De estos dos mandamientos dependen toda la Ley y los Profetas".

COMENTARIO:

  En este Evangelio de san Mateo, podemos observar como los fariseos, humillados porque Jesús ha hecho callar con sus argumentos a los saduceos, intentan tenderle una trampa y ponerle en ridículo con una pregunta que piensan –como pensaron muchas veces- que no va a saber responder. En su soberbia no alcanzan a comprender, que si alguien tiene respuestas en esta vida, ese es el Hijo de Dios: la Encarnación del Verbo; Dios mismo que se ha hecho hombre, para que los hombres puedan encontrar el sentido de la vida, de la muerte y de su propio existir.

  Por eso cuando los seres humanos sacamos a Dios de nuestro interior, y comenzamos a elaborar teorías que luego el tiempo se encarga de refutarnos, nos quedamos con un vacío existencial que sólo conlleva la desesperanza, la tristeza y la angustia. Así está este mundo, donde triunfa el demagogo y donde a cada paso contemplamos que somos capaces de aceptarlo todo, si viene envuelto en un bello discurso que a nada nos compromete. Donde nos negamos a admitir la realidad histórica, de que la propia Palabra  ha venido a visitarnos; a ser uno de nosotros; a compartir nuestro dolor y convertirlo, por amor, en alegría.

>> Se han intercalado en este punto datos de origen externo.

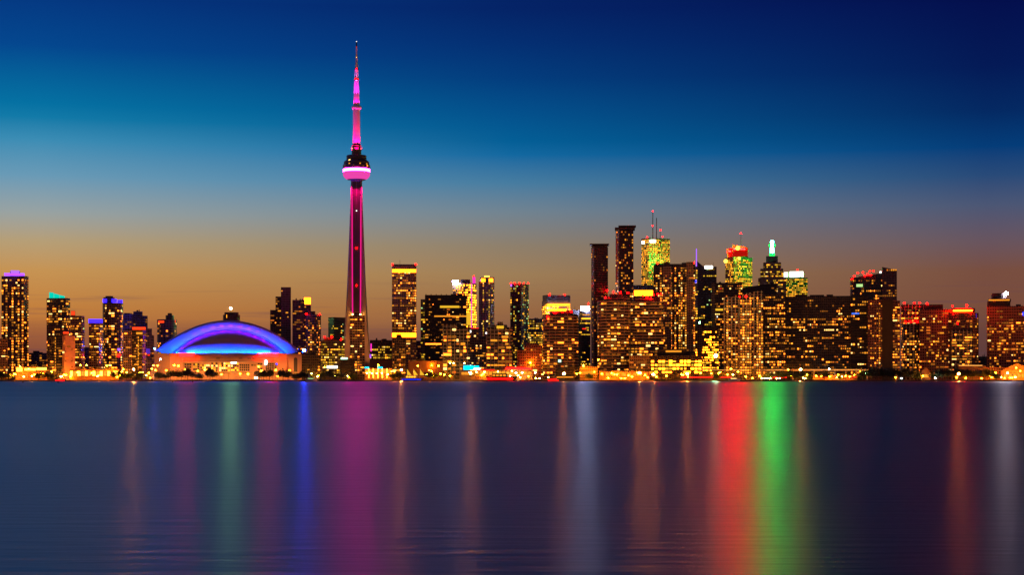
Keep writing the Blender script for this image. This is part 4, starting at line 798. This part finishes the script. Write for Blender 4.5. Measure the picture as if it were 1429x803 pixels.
# ------------------------------------------------------------------ street lamps
LAMPS = []   # px, py of the head, depth, kind
for px, py in ((5, 521), (28, 511.5), (40, 515), (48, 523), (60, 521), (72, 519), (92, 524), (108, 520), (112, 510), (121, 510), (117, 516), (128, 521), (138, 524), (149, 510.5), (154, 510.5), (160, 519), (167, 524), (172, 516), (177, 520), (187, 516), (199, 520), (212, 515),
               (214, 510.5), (220, 510.5), (217, 517), (232, 517.5), (243, 510.5), (249, 511), (258, 516.5), (276, 518), (286, 516.5), (309, 523), (335, 522), (346, 522.5), (361, 512), (365, 518), (385, 517), (387, 525), (404, 517.5), (453, 513), (528, 510), (556, 524), (583, 511), (599, 517),
               (612, 511), (628, 525), (672, 524), (703, 526), (740, 506), (757, 523), (805, 522), (814, 510), (835, 502.5), (840, 522), (849, 528), (861, 523), (867, 528.5), (872, 529), (877, 524.5), (882, 526), (891, 522), (900, 524), (904, 527), (916, 526), (930, 525), (951, 523), (960, 526), (978, 521), (1003, 521),
               (1020, 515), (1041, 526), (1030, 519), (1050, 528), (1060, 525), (1100, 516), (1103, 525), (1117, 516), (1158, 526), (1139, 525), (1146, 525.5), (1180, 525), (1186, 526), (1192, 524), (1201, 519), (1250, 527), (1288, 525), (1335, 527), (1348, 528), (1370, 529.5), (1384, 527), (1418, 513.5), (1402, 528), (1410, 527.5)):
    LAMPS.append((px, py, 'sodium'))
for px, py in ((15, 525), (33, 526), (66, 524), (204, 524), (356, 527), (372, 524), (433, 523), (443, 526), (468, 526), (485, 525), (512, 521), (519, 521.5), (526, 521.5), (533, 521), (541, 523), (628, 507), (633, 507), (648, 507), (655, 520), (665, 519.5), (676, 519.5), (695, 519), (712, 525), (726, 527), (748, 529), (753, 528.5), (765, 527), (1063, 531), (1067, 531), (1071, 531), (1075, 531), (1084, 531), (1088, 531), (1124, 529), (1168, 527), (1310, 518)):
    LAMPS.append((px, py, 'warm_lamp'))
for px, py in ((224, 501.5), (358, 528), (720, 521), (1157, 515.5), (1258, 529), (1305, 529.5)): LAMPS.append((px, py, 'cool_lamp'))
for px, py in ((729, 520.5), (747, 520.5), (1208, 521), (1406, 521), (356, 529)): LAMPS.append((px, py, 'green_lamp'))
rl = random.Random(11)
for _ in range(80):
    px = rl.choice((rl.uniform(2, 215), rl.uniform(2, 215), rl.uniform(430, 560), rl.uniform(590, 760), rl.uniform(800, 985), rl.uniform(985, 1070), rl.uniform(1095, 1215), rl.uniform(1380, 1428)))
    if min(abs(px-a[0]) for a in LAMPS) > 1.6: LAMPS.append((round(px, 1), rl.uniform(518, 528), 'sodium' if rl.random() < .75 else 'warm_lamp'))
look = {'sodium': 'amber street lamp', 'warm_lamp': 'warm white lamp post', 'cool_lamp': 'cool white lamp post', 'green_lamp': 'greenish lamp post'}
names = name_all([(a, c) for a, b_, c in LAMPS], lambda k: look[k])
HEAD = {}
def head_mesh(key):
    if key not in HEAD:
        q = MB(); q.lathe([(.05, -.7), (.85, -.45), (.95, 0), (.7, .35), (.1, .46)], 10); HEAD[key] = q.mesh('lamp_head', [EM[key]], True)
    return HEAD[key]
q = MB(); q.lathe([(.3, 0), (.16, .04), (.10, 1)], 6); POLE = q.mesh('pole', [M_DARK])
q = MB(); q.box(-.75, .75, -.5, .5, .46, .66); HOOD = q.mesh('hood', [M_DARK])
for i, (px, py, key) in enumerate(LAMPS):
    Y = random.uniform(2372, 2392) if py > 519 else random.uniform(2384, 2396)
    if py > 529: Y = 2362
    z = max(2.6, wz(py, Y)-GZ)
    r = empty('street_lamp', (wx(px, Y), Y, GZ), 0, names[i], 'street lamp', 'street lamps along the waterfront')
    put('pole', POLE, r, (0, 0, 0), 0, (1, 1, z-.5)); hd = put('lamp_head', head_mesh(key), r, (0, 0, z)); put('hood', HOOD, hd, (0, 0, 0))
# tall special lamps
def mast_lamp(px, py, Y, key, r_, label):
    z = wz(py, Y)-GZ; r = empty('light_mast', (wx(px, Y), Y, GZ), 0, label, 'light mast')
    put('pole', POLE, r, (0, 0, 0), 0, (2, 2, z-r_*.8)); put('lamp_head', ball_mesh(key, r_), r, (0, 0, z)); q = MB(); q.box(-r_*.8, r_*.8, -.3, .3, -r_*1.0-.3, -r_*.9); q.box(-r_*1.5, r_*1.5, -r_*1.3, r_+.29, -r_*1.4-.3, -r_*1.4-.01); q.box(-r_*1.5, r_*1.5, r_+.3, r_+.6, -r_*1.4, r_*1.4); q.box(r_*1.5+.01, r_*1.5+.3, -r_*1.4, r_+.6, -r_*1.4, r_*1.4); q.box(-r_*1.5-.3, -r_*1.5-.01, -r_*.2, r_+.6, -r_*1.4, r_*1.4); o = q.build('added_shield', M_DARK, r); o.location = (0, 0, z)  # shield added around the lamp to keep its light off the land
mast_lamp(424.5, 489.5, 2550, 'blue_lamp', 1.7, 'tall mast with a brilliant blue lamp at the right end of the dome')
mast_lamp(999, 497, 2400, 'mint_lamp', 1.5, 'tall mast with a brilliant pale green lamp below the tan finned tower')

for px, py, what in ((186.5, 516, 'below the red banded tower'), (560, 517, 'by the boat outlined in blue neon'), (657, 521.5, 'just right of the cyan lit sign'), (787, 522, 'below the striped round condominium'), (893, 521, 'left of the gold bayed office'),
                     (912, 523, 'before the gold bayed office edge'), (959, 522, 'right of centre before the gold bayed office'), (1117, 516, 'below the wide dark slab'), (1338, 522, 'below the round topped tower')):
    mast_lamp(px, py, 2354, 'added_amber_flood', .95, f'added amber floodlight at the water {what}')  # masts added to throw amber streaks on the water

# ------------------------------------------------------------------ shoreline trees
def leaf_mat(name, c):
    m = newmat(name); t = NT(m); o = t.n('ShaderNodeOutputMaterial'); b = t.n('ShaderNodeBsdfPrincipled'); t.l(b.outputs[0], o.inputs[0])
    g = t.n('ShaderNodeNewGeometry'); t.l(t.mix(g.outputs['Random Per Island'], tuple(v*.5 for v in c), tuple(v*1.6 for v in c)), b.inputs['Base Color']); b.inputs['Roughness'].default_value = .7; return m
LEAF = leaf_mat('leaves', (.075, .12, .025)); LEAF2 = leaf_mat('leaves_deep', (.035, .055, .02))
def tree_meshes(seed, h, wd, leaf):
    rnd = random.Random(seed); q = MB(); th = h*.32
    q.tube((0, 0, 0), (0, 0, th), .32, 7); tips = []
    for k in range(6):
        a = 2*math.pi*k/6+rnd.random(); e = (wd*.34*math.cos(a), wd*.34*math.sin(a), th+h*rnd.uniform(.2, .42)); q.tube((0, 0, th*.85), e, .13, 5); tips.append(e)
    q.tube((0, 0, th), (0, 0, h*.78), .18, 5); tips.append((0, 0, h*.8))
    tr = q.mesh('trunk', [M_TRUNK]); c = MB()
    lobes = [(x, y, z, rnd.uniform(.24, .36)*wd) for x, y, z in tips] + [(rnd.uniform(-.3, .3)*wd, rnd.uniform(-.3, .3)*wd, h*rnd.uniform(.45, .85), rnd.uniform(.14, .24)*wd) for _ in range(6)]
    for x, y, z, r_ in lobes:
        for _ in range(70):
            d = Vector((rnd.gauss(0, 1), rnd.gauss(0, 1), rnd.gauss(0, .8))).normalized()*r_*rnd.uniform(.55, 1.05)
            p = Vector((x, y, z))+d; s_ = rnd.uniform(.35, .75); a1 = Vector((rnd.gauss(0, 1), rnd.gauss(0, 1), rnd.gauss(0, 1))).normalized(); a2 = a1.orthogonal().normalized()
            b = len(c.v); c.v += [tuple(p+a1*s_), tuple(p+a2*s_*.8), tuple(p-a1*s_), tuple(p-a2*s_*.8)]; c.f.append((b, b+1, b+2, b+3)); c.uv.append([(0, 0)]*4); c.mi.append(0)
    return tr, c.mesh('crown', [leaf])
KINDS = {'round': tree_meshes(1, 10, 10, LEAF), 'low': tree_meshes(2, 7.5, 9.5, LEAF), 'tall': tree_meshes(3, 13, 9.5, LEAF2), 'dark': tree_meshes(4, 11, 12, LEAF2)}
TREES = []
for px, k in ((3, 'dark'), (14, 'round'), (54, 'low'), (62, 'dark'), (71, 'low'), (160, 'dark'), (169, 'round'), (177, 'low'), (183, 'round'), (196, 'dark'), (205, 'round'), (222, 'low'), (230, 'low'), (238, 'round'), (247, 'round'), (253, 'dark'), (262, 'tall'), (268, 'dark'), (278, 'low'), (293, 'tall'), (297, 'dark'),
              (362, 'dark'), (368, 'tall'), (376, 'dark'), (395, 'dark'), (402, 'dark'), (413, 'low'), (423, 'dark'), (432, 'low'), (452, 'dark'), (460, 'tall'), (468, 'dark'), (478, 'dark'), (492, 'low'), (549, 'low'), (556, 'dark'), (598, 'dark'), (606, 'low'), (822, 'low'), (1000, 'low'), (1072, 'dark'), (1086, 'tall'), (1093, 'dark'), (1104, 'tall'), (1112, 'dark'), (1121, 'tall'), (1128, 'low'),
              (1150, 'dark'), (1172, 'low'), (1204, 'dark'), (1216, 'tall'), (1224, 'dark'), (1232, 'tall'), (1240, 'dark'), (1248, 'tall'), (1257, 'dark'), (1264, 'tall'), (1272, 'dark'), (1280, 'low'), (1303, 'dark'), (1309, 'tall'), (1315, 'dark'), (1322, 'tall'), (1329, 'dark'), (1336, 'tall'), (1343, 'dark'), (1350, 'tall'), (1357, 'dark'), (1365, 'tall'), (1373, 'dark'), (1381, 'dark'), (1390, 'low')):
    TREES.append((px, k))
tl = {'round': 'rounded lamp-lit green tree', 'low': 'low spreading green tree', 'tall': 'tall narrow dark tree', 'dark': 'broad dark tree'}
names = name_all(TREES, lambda k: tl[k])
for i, (px, k) in enumerate(TREES):
    Y = random.uniform(2367, 2384); s_ = random.uniform(.85, 1.15)*(1.35 if 1200 < px < 1400 else 1.25 if 205 < px < 425 else 1.05)
    r = empty('shore_tree', (wx(px, Y), Y, GZ), random.uniform(0, 6), names[i], 'tree', 'trees along the shore')
    put('trunk', KINDS[k][0], r, (0, 0, 0), 0, (s_, s_, s_)); put('crown', KINDS[k][1], r, (0, 0, 0), 0, (s_, s_, s_))

# ------------------------------------------------------------------ boats on the water's edge
def boat(px, Y, ln, label, hullm, cab=None, trim=None, masts=0, lit=None):
    r = empty('boat', (wx(px, Y), Y, 0), random.uniform(-.1, .1), label, 'boat')
    h = ln*.11+.6; q = MB(); rows = []
    for zf, sc in ((-.4, .8), (h, 1.0)):
        rows.append([(x*ln/2*sc, y*ln*.13*sc, zf+(.25*h if abs(x) > .95 and zf > 0 else 0)) for x, y in ((-1, -.6), (-.5, -1), (.4, -1), (1, 0), (.4, 1), (-.5, 1), (-1, .6))])
    q.grid(rows, 0, True); b = len(q.v)-7; q.f.append(tuple(b+k for k in range(7))); q.uv.append([(0, 0)]*7); q.mi.append(0)
    q.build('hull', hullm, r)
    q = MB(); q.box(-ln*.3, ln*.18, -ln*.08, ln*.08, h+.01, h+ln*.12); cb_ = q.build('cabin', cab or M_WHITE, r)
    if lit:
        for k in range(4): q = MB(); q.box(-ln*.28+k*ln*.11, -ln*.2+k*ln*.11, -ln*.08-.1, -ln*.08-.01, h+ln*.03, h+ln*.09); q.build('window', EM[lit], cb_)
    if trim: q = MB(); q.box(-ln*.48, ln*.36, -ln*.14-.25, -ln*.14-.02, h*.55, h*.55+.55); q.build('neon_trim', EM[trim], r)
    for k in range(masts):
        x = -ln*.25+k*ln*.28; q = MB(); q.tube((x, 0, h), (x, 0, h+ln*.42), .14); ms_ = q.build('mast', M_WHITE, r)
        q = MB(); b = 0; q.v += [(x+.2, -.1, h+ln*.13), (x+ln*.2, -.1, h+ln*.13), (x+.2, -.1, h+ln*.40), (x+.2, .1, h+ln*.13), (x+ln*.2, .1, h+ln*.13), (x+.2, .1, h+ln*.40)]
        for f in ((0, 1, 2), (5, 4, 3), (0, 3, 4, 1), (1, 4, 5, 2), (2, 5, 3, 0)): q.f.append(f); q.uv.append([(0, 0)]*len(f)); q.mi.append(0)
        q.build('sail', EM['gold'] if lit == 'gold_bright' else M_WHITE, ms_)
boat(576, 2340, 32, 'moored sailing ship outlined in blue neon with gold lit sails', M_DARK, None, 'blue_neon', 3, 'gold_bright')
boat(85, 2342, 14, 'small boat with red lit trim near the orange floodlit block', M_DARK, plainm := plain('red_paint', (.4, .03, .02), .5), 'red_neon', 0, 'amber')
boat(435, 2342, 18, 'pale motor boat moored right of the dome', M_WHITE, None, None, 1, 'green_room')
boat(773, 2342, 16, 'motor boat with red lit trim below the striped round condominium', M_DARK, plainm, 'red_neon', 0, 'red_room')
boat(1025, 2340, 18, 'cream motor yacht moored below the finned apartment tower', M_WHITE, None, None, 0, 'pale')
boat(700, 2338, 44, 'long low ferry with a red light line along its hull by the terminal', M_DARK, M_DARK, 'red_neon', 0, 'amber')
for px, py in ((32, 533.5), (81, 533.8), (241, 533), (269, 533)):
    Y = CAMZ*F/(py+1.2-HY); r = empty('mooring_post', (wx(px, Y), Y, 0), 0, f'dark wooden mooring post in the water {where(px)}', 'post', 'mooring posts')
    q = MB(); q.lathe([(.5, -2), (.5, 1.5), (.38, 1.9)], 10); q.build('post', M_TRUNK, r)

  Por eso Jesús responde a aquellos fariseos, cuya principal preocupación era cumplir los 613 mandamientos con los que habían sobrecargado la Ley de Moisés, que todos los mandatos que Dios les dio se podían condensar en dos: y son los del amor. Ante todo, el Maestro les indica que debemos vivir, sentir y obrar, con el único motivo de agradar al Señor y cumplir sus preceptos. Que cada uno de nuestros pensamientos, desde el primero al abrir los ojos, hasta el último, cuando los cerramos, debe ser el de ser fieles y cumplir la voluntad divina. Pero como siempre, Jesús vincula el amor a Dios, con el amor al prójimo. Y de una manera singular, explica que el mandamiento principal de la Ley, se traduce en dos, que están vinculados íntimamente; ya que ninguno de estos amores –el de Dios y el de los hombres- pueden ser perfectos, si falta uno de ellos.

  Si creemos firmemente que hemos sido creados por Dios, a su imagen y semejanza, quiere decir que la imagen divina estará siempre impresa en el interior y en la identidad de los hombres. Aunque muchas veces, ese aspecto sobrenatural  -que es la más alta dignidad de las personas-  lo olvidemos y lo enturbiemos, por el polvo de nuestras miserias y pecados. Por eso estar pendientes del prójimo y sabernos sacrificar por ellos es, en el fondo, amar a Dios a través de sus criaturas. Todo, todo lo que tiene valor, no lo tiene por sí mismo, sino porque ha salido de las manos del Sumo Hacedor y manifiesta su Grandeza y su Bondad.

  Pues piensa que lo más grande que hay en este mundo, es aquello por lo que el propio Dios se encarnó de María Santísima y se entregó a la cruz, para salvarlo: el hombre. Entonces, ¿cómo tú y yo vamos a menospreciarlo, utilizarlo y desprestigiarlo, negándole el respeto que se merece y el cariño que, como hermanos, le debemos? A nuestro Dios hay que quererlo sin medida; con esa locura que sólo responde a la locura de amor, que Él nos demostró. Y ese sentimiento, que surge del fondo de nuestro corazón, debe plasmarse –en cada minuto de nuestra vida- en las obras de misericordia hechas a todos aquellos a los que, al contemplarlos, nos muestran en su rostro la imagen de Nuestro Señor. Aunque tal vez, ellos lo ignoren o lo hayan olvidado; por eso debemos luchar por devolver a los seres humanos, la dignidad que les corresponde. Debemos descubrirles lo mucho que valen, para que no se vendan a tan bajo precio. Hemos de intentar darles los argumentos, que les hagan comprender que, en su mal entendida libertad, sólo sirven a los deseos de aquellos que sacan provecho de sus miserias y de sus bajos instintos. El diablo, no lo dudéis, no descansará hasta arrancar de la persona –por el pecado- lo que más le ofende: todo lo que le recuerde a Aquel que lo venció, a Jesucristo. ¡No entres en su juego!